Preocupa-me que a tua construção esteja em perigo de derrocada parcial, embora não o afirmes directamente, vais dando sinais de que algumas pedras da tua construção já se soltaram não estás a conseguir lidar com a dor, por isso uso tabiques e reforço o teu telhado e as vidraças que algumas pessoas tem tido o descuidado de danificar com as suas pedradas e ventanias.
Mostro-te que jamais o teu espírito se tornará uma ruína, seja porque tens mais coragem do que aquilo que imaginas, seja porque até que necessites eu serei o teu apoio e aviso-te já que tenho já andaimes e cimento para retocar o que foi danificado, isto para o caso de tu não o fazeres. (Sei que acabarás por usar da tua tinta, do teu cimento, mas até lá eu empresto-te dos meus. Se bem que mais tarde tenho de te cobrar com juros o uso do material!!!)

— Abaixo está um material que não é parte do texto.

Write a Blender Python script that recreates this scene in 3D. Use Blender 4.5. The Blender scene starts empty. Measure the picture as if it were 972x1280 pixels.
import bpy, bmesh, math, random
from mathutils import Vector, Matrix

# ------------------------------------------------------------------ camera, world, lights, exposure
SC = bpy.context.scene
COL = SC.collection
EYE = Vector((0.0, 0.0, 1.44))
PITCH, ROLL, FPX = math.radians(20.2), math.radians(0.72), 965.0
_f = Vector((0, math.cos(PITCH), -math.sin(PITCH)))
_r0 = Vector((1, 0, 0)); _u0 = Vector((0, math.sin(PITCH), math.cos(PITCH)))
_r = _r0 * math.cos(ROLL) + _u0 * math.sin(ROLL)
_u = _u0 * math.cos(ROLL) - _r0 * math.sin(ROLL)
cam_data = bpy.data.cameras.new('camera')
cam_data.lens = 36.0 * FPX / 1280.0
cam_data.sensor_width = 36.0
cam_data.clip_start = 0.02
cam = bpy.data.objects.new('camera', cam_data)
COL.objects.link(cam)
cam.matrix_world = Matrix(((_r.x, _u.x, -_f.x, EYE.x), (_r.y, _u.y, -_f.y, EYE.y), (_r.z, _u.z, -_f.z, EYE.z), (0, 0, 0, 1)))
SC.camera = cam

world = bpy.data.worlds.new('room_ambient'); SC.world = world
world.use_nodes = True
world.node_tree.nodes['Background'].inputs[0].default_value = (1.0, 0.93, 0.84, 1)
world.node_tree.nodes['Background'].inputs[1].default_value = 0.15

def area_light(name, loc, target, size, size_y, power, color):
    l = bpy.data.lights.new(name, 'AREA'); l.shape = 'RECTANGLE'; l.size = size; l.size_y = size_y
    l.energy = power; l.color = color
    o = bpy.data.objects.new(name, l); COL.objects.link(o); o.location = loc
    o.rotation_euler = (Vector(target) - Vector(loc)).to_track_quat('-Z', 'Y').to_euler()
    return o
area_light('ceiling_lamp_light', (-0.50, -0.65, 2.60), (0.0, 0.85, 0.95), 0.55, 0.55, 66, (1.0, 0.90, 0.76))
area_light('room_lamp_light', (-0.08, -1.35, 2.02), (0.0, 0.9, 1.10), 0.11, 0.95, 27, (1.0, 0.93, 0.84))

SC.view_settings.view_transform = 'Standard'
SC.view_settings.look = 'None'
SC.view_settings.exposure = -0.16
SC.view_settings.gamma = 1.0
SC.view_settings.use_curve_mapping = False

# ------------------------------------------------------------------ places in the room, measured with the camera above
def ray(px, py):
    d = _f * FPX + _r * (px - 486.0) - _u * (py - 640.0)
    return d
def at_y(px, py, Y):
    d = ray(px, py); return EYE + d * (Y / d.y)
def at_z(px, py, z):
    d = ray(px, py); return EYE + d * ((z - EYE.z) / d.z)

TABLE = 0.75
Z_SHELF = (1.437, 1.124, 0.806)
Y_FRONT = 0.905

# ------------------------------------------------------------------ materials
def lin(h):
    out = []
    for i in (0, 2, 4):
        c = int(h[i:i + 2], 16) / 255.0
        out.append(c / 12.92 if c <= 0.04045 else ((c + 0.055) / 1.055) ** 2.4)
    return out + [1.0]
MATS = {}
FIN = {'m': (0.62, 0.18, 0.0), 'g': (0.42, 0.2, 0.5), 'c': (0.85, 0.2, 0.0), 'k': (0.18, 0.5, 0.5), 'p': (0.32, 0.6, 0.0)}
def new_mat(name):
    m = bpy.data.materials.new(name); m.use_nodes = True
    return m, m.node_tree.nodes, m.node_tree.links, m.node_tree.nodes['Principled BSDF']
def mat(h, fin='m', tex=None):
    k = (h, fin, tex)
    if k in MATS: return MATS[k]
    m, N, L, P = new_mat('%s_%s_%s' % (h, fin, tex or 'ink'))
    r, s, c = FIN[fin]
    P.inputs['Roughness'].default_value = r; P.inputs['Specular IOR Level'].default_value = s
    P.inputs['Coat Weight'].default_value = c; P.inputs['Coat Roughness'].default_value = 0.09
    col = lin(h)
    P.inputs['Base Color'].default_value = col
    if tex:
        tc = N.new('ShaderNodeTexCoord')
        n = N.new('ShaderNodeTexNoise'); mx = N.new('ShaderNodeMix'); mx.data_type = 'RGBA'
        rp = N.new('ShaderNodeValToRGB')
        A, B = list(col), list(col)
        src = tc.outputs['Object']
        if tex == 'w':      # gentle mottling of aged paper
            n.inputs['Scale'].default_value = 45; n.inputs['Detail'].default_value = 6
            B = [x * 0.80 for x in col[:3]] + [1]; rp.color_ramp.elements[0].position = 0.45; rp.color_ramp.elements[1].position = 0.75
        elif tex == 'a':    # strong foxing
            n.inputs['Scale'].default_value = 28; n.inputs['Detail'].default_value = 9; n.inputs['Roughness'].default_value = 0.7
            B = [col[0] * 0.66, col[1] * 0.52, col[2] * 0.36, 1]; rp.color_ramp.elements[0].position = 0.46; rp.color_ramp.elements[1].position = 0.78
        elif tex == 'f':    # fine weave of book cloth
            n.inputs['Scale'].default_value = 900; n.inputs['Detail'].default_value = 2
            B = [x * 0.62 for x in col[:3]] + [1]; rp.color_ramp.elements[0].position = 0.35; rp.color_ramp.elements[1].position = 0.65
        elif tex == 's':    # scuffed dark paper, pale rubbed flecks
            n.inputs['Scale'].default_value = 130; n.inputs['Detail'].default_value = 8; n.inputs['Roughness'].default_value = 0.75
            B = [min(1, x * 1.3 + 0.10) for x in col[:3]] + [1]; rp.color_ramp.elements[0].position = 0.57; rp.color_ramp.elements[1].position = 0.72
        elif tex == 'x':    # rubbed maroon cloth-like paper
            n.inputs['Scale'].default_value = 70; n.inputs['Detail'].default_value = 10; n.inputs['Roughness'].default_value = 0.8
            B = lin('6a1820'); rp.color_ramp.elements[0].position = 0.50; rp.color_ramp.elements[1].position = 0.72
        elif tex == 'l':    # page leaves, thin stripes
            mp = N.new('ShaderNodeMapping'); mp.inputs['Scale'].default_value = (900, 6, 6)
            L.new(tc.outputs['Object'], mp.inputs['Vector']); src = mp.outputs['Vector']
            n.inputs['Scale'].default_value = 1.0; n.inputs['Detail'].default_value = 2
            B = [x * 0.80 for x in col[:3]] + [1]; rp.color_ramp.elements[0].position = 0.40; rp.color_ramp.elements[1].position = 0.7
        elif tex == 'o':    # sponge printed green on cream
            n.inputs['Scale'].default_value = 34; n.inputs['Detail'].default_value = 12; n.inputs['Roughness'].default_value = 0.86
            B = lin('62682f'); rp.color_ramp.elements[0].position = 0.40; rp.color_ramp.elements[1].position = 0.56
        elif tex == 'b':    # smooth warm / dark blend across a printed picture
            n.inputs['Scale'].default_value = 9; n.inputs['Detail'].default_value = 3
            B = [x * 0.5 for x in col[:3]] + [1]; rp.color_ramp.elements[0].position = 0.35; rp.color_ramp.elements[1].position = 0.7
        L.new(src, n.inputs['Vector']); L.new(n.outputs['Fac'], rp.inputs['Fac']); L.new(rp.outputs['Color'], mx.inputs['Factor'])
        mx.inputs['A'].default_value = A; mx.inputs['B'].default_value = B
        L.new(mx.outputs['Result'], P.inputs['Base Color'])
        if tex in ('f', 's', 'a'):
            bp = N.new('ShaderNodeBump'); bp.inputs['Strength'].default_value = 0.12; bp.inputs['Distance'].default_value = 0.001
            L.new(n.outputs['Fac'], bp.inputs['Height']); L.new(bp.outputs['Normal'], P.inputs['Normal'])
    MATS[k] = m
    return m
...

Clamas por compreensão, por entendimento. Não o fazes com som, mas sim com o teu espírito, por isso e só por isso os outros não imaginam que neste momento não deviam contribuir ainda mais para o teu desgosto. Clamas por esperança, enquanto os pilhantes, os que te querem transformar o espírito numa pústula, tapam os ouvidos, ou sofrem de surdez e cegueira crónica e simplesmente parecem ignorar a tua dor . Duas dores, a perda da tua avó e a perda do que julgarias ser aquela pessoa, estão ambas agora aí a respirar contigo no mesmo espaço e não posso retirar-te nenhuma delas, tenho de esperar que consigas lidar com o teu luto.
Omites a lamúria, a dor, a tristeza, o desconsolo, a saudade, que não te deixa adormecer e enfrentas as querelas desses que te acompanham no dia-a-dia. Faleceu a tua avó e ninguém parece entender que te sentes mais frágil que noutro momento qualquer, nem assim são menos vorazes. Nem assim evitam ressequir-te mais . Mas não é desses que reza este momento. Mas sim daqueles que estão dispostos a gostar de ti pelo que és e te estendem a mão com carinho.
Sei que acabarás por escapar incólume, embora hoje te pareça que tal é improvável, já que agora tentam enredar-te com aquilo que opinam, com os seus olhares, com os seus ditos.
Além da resignação, tens o teu espírito grandioso, tens a coragem e isso jamais os outros podem profender!